(A block of data)
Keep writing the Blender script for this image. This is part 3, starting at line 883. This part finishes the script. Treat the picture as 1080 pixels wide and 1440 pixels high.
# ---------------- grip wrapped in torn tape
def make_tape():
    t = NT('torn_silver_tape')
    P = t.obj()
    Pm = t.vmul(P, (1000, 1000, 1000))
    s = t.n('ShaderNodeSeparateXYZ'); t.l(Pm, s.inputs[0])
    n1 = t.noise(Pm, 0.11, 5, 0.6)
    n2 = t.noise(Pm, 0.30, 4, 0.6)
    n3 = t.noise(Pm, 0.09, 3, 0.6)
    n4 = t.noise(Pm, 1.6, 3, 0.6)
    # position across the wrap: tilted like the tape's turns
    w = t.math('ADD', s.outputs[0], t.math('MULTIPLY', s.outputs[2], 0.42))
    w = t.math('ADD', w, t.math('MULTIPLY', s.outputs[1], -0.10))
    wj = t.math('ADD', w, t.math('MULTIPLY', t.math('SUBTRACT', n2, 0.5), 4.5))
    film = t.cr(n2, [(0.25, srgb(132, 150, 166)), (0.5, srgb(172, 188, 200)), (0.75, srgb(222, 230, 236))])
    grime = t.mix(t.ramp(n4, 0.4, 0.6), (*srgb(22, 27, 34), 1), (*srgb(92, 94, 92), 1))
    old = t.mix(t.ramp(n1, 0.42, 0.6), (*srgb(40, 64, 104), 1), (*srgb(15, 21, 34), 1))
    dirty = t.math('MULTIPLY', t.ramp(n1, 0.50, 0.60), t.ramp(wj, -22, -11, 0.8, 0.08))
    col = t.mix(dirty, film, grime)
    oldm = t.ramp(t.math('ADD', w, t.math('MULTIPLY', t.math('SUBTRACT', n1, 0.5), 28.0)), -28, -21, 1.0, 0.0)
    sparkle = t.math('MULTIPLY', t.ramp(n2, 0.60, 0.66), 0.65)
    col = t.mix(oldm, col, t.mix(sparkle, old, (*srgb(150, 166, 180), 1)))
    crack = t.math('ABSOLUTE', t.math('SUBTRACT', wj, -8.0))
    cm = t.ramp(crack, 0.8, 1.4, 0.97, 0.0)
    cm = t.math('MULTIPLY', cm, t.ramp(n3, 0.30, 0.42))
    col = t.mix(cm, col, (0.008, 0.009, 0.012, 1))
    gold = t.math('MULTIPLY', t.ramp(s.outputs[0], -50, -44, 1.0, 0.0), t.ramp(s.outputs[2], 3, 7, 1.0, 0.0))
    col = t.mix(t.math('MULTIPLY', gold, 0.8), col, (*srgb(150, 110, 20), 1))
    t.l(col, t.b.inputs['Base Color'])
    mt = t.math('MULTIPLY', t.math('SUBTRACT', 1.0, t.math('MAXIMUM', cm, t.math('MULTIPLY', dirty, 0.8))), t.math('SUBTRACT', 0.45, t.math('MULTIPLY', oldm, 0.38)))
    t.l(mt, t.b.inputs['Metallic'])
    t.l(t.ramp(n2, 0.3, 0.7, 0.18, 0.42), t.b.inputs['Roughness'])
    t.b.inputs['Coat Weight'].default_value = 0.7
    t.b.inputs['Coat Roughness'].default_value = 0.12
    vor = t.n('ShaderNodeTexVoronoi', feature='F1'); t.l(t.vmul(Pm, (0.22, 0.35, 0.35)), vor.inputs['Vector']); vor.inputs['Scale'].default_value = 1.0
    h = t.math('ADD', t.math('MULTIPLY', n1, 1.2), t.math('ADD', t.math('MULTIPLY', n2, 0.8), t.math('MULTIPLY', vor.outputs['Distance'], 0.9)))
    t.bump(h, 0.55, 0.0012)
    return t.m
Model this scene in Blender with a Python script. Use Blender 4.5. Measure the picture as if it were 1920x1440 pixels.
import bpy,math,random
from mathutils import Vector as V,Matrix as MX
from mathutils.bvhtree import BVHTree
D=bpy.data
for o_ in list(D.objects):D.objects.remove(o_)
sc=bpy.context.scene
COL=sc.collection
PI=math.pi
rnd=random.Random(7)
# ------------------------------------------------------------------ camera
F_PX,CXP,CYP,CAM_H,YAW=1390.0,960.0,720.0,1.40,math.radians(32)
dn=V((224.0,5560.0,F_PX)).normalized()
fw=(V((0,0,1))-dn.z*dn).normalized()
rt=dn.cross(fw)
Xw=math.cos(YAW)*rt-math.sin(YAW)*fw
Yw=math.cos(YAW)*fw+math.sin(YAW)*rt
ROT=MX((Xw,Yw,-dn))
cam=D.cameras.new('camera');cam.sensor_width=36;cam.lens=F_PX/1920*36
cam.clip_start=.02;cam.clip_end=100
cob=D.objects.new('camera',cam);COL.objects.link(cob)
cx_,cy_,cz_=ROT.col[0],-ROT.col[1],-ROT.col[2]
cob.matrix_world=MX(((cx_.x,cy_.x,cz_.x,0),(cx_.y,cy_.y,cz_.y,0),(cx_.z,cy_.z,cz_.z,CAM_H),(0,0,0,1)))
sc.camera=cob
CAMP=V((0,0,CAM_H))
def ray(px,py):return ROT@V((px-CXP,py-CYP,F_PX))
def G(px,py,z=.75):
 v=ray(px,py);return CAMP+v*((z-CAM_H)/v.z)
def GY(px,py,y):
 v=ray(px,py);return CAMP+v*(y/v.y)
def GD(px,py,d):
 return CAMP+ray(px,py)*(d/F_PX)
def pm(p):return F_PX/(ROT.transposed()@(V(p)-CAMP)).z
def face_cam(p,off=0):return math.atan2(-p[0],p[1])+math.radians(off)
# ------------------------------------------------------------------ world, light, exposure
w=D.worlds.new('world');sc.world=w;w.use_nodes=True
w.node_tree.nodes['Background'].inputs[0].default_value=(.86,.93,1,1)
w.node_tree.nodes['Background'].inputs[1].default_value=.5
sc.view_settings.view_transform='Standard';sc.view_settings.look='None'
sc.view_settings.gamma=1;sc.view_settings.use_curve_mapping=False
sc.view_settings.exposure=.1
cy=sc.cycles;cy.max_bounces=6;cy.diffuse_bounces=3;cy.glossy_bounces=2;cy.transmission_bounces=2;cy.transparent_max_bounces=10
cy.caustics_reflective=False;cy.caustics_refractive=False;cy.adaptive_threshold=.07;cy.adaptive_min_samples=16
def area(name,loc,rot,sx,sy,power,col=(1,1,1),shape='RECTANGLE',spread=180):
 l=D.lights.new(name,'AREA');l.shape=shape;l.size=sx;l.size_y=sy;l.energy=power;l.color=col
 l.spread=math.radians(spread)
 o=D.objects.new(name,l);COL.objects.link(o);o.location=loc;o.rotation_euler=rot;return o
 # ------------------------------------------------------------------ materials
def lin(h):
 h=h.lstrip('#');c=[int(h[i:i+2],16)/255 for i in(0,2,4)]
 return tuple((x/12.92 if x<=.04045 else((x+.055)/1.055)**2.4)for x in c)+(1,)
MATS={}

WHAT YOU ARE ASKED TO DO
All of the entries must be written out exactly as they stand.

SOLUTION TO THE PROBLEM
Keep writing the Blender script for this image. This is part 3, starting at line 883. This part finishes the script. Treat the picture as 1080 pixels wide and 1440 pixels high.
# ---------------- grip wrapped in torn tape
def make_tape():
    t = NT('torn_silver_tape')
    P = t.obj()
    Pm = t.vmul(P, (1000, 1000, 1000))
    s = t.n('ShaderNodeSeparateXYZ'); t.l(Pm, s.inputs[0])
    n1 = t.noise(Pm, 0.11, 5, 0.6)
    n2 = t.noise(Pm, 0.30, 4, 0.6)
    n3 = t.noise(Pm, 0.09, 3, 0.6)
    n4 = t.noise(Pm, 1.6, 3, 0.6)
    # position across the wrap: tilted like the tape's turns
    w = t.math('ADD', s.outputs[0], t.math('MULTIPLY', s.outputs[2], 0.42))
    w = t.math('ADD', w, t.math('MULTIPLY', s.outputs[1], -0.10))
    wj = t.math('ADD', w, t.math('MULTIPLY', t.math('SUBTRACT', n2, 0.5), 4.5))
    film = t.cr(n2, [(0.25, srgb(132, 150, 166)), (0.5, srgb(172, 188, 200)), (0.75, srgb(222, 230, 236))])
    grime = t.mix(t.ramp(n4, 0.4, 0.6), (*srgb(22, 27, 34), 1), (*srgb(92, 94, 92), 1))
    old = t.mix(t.ramp(n1, 0.42, 0.6), (*srgb(40, 64, 104), 1), (*srgb(15, 21, 34), 1))
    dirty = t.math('MULTIPLY', t.ramp(n1, 0.50, 0.60), t.ramp(wj, -22, -11, 0.8, 0.08))
    col = t.mix(dirty, film, grime)
    oldm = t.ramp(t.math('ADD', w, t.math('MULTIPLY', t.math('SUBTRACT', n1, 0.5), 28.0)), -28, -21, 1.0, 0.0)
    sparkle = t.math('MULTIPLY', t.ramp(n2, 0.60, 0.66), 0.65)
    col = t.mix(oldm, col, t.mix(sparkle, old, (*srgb(150, 166, 180), 1)))
    crack = t.math('ABSOLUTE', t.math('SUBTRACT', wj, -8.0))
    cm = t.ramp(crack, 0.8, 1.4, 0.97, 0.0)
    cm = t.math('MULTIPLY', cm, t.ramp(n3, 0.30, 0.42))
    col = t.mix(cm, col, (0.008, 0.009, 0.012, 1))
    gold = t.math('MULTIPLY', t.ramp(s.outputs[0], -50, -44, 1.0, 0.0), t.ramp(s.outputs[2], 3, 7, 1.0, 0.0))
    col = t.mix(t.math('MULTIPLY', gold, 0.8), col, (*srgb(150, 110, 20), 1))
    t.l(col, t.b.inputs['Base Color'])
    mt = t.math('MULTIPLY', t.math('SUBTRACT', 1.0, t.math('MAXIMUM', cm, t.math('MULTIPLY', dirty, 0.8))), t.math('SUBTRACT', 0.45, t.math('MULTIPLY', oldm, 0.38)))
    t.l(mt, t.b.inputs['Metallic'])
    t.l(t.ramp(n2, 0.3, 0.7, 0.18, 0.42), t.b.inputs['Roughness'])
    t.b.inputs['Coat Weight'].default_value = 0.7
    t.b.inputs['Coat Roughness'].default_value = 0.12
    vor = t.n('ShaderNodeTexVoronoi', feature='F1'); t.l(t.vmul(Pm, (0.22, 0.35, 0.35)), vor.inputs['Vector']); vor.inputs['Scale'].default_value = 1.0
    h = t.math('ADD', t.math('MULTIPLY', n1, 1.2), t.math('ADD', t.math('MULTIPLY', n2, 0.8), t.math('MULTIPLY', vor.outputs['Distance'], 0.9)))
    t.bump(h, 0.55, 0.0012)
    return t.m
Model this scene in Blender with a Python script. Use Blender 4.5. Measure the picture as if it were 1920x1440 pixels.
import bpy,math,random
from mathutils import Vector as V,Matrix as MX
from mathutils.bvhtree import BVHTree
D=bpy.data
for o_ in list(D.objects):D.objects.remove(o_)
sc=bpy.context.scene
COL=sc.collection
PI=math.pi
rnd=random.Random(7)
# ------------------------------------------------------------------ camera
F_PX,CXP,CYP,CAM_H,YAW=1390.0,960.0,720.0,1.40,math.radians(32)
dn=V((224.0,5560.0,F_PX)).normalized()
fw=(V((0,0,1))-dn.z*dn).normalized()
rt=dn.cross(fw)
Xw=math.cos(YAW)*rt-math.sin(YAW)*fw
Yw=math.cos(YAW)*fw+math.sin(YAW)*rt
ROT=MX((Xw,Yw,-dn))
cam=D.cameras.new('camera');cam.sensor_width=36;cam.lens=F_PX/1920*36
cam.clip_start=.02;cam.clip_end=100
cob=D.objects.new('camera',cam);COL.objects.link(cob)
cx_,cy_,cz_=ROT.col[0],-ROT.col[1],-ROT.col[2]
cob.matrix_world=MX(((cx_.x,cy_.x,cz_.x,0),(cx_.y,cy_.y,cz_.y,0),(cx_.z,cy_.z,cz_.z,CAM_H),(0,0,0,1)))
sc.camera=cob
CAMP=V((0,0,CAM_H))
def ray(px,py):return ROT@V((px-CXP,py-CYP,F_PX))
def G(px,py,z=.75):
 v=ray(px,py);return CAMP+v*((z-CAM_H)/v.z)
def GY(px,py,y):
 v=ray(px,py);return CAMP+v*(y/v.y)
def GD(px,py,d):
 return CAMP+ray(px,py)*(d/F_PX)
def pm(p):return F_PX/(ROT.transposed()@(V(p)-CAMP)).z
def face_cam(p,off=0):return math.atan2(-p[0],p[1])+math.radians(off)
# ------------------------------------------------------------------ world, light, exposure
w=D.worlds.new('world');sc.world=w;w.use_nodes=True
w.node_tree.nodes['Background'].inputs[0].default_value=(.86,.93,1,1)
w.node_tree.nodes['Background'].inputs[1].default_value=.5
sc.view_settings.view_transform='Standard';sc.view_settings.look='None'
sc.view_settings.gamma=1;sc.view_settings.use_curve_mapping=False
sc.view_settings.exposure=.1
cy=sc.cycles;cy.max_bounces=6;cy.diffuse_bounces=3;cy.glossy_bounces=2;cy.transmission_bounces=2;cy.transparent_max_bounces=10
cy.caustics_reflective=False;cy.caustics_refractive=False;cy.adaptive_threshold=.07;cy.adaptive_min_samples=16
def area(name,loc,rot,sx,sy,power,col=(1,1,1),shape='RECTANGLE',spread=180):
 l=D.lights.new(name,'AREA');l.shape=shape;l.size=sx;l.size_y=sy;l.energy=power;l.color=col
 l.spread=math.radians(spread)
 o=D.objects.new(name,l);COL.objects.link(o);o.location=loc;o.rotation_euler=rot;return o
 # ------------------------------------------------------------------ materials
def lin(h):
 h=h.lstrip('#');c=[int(h[i:i+2],16)/255 for i in(0,2,4)]
 return tuple((x/12.92 if x<=.04045 else((x+.055)/1.055)**2.4)for x in c)+(1,)
MATS={}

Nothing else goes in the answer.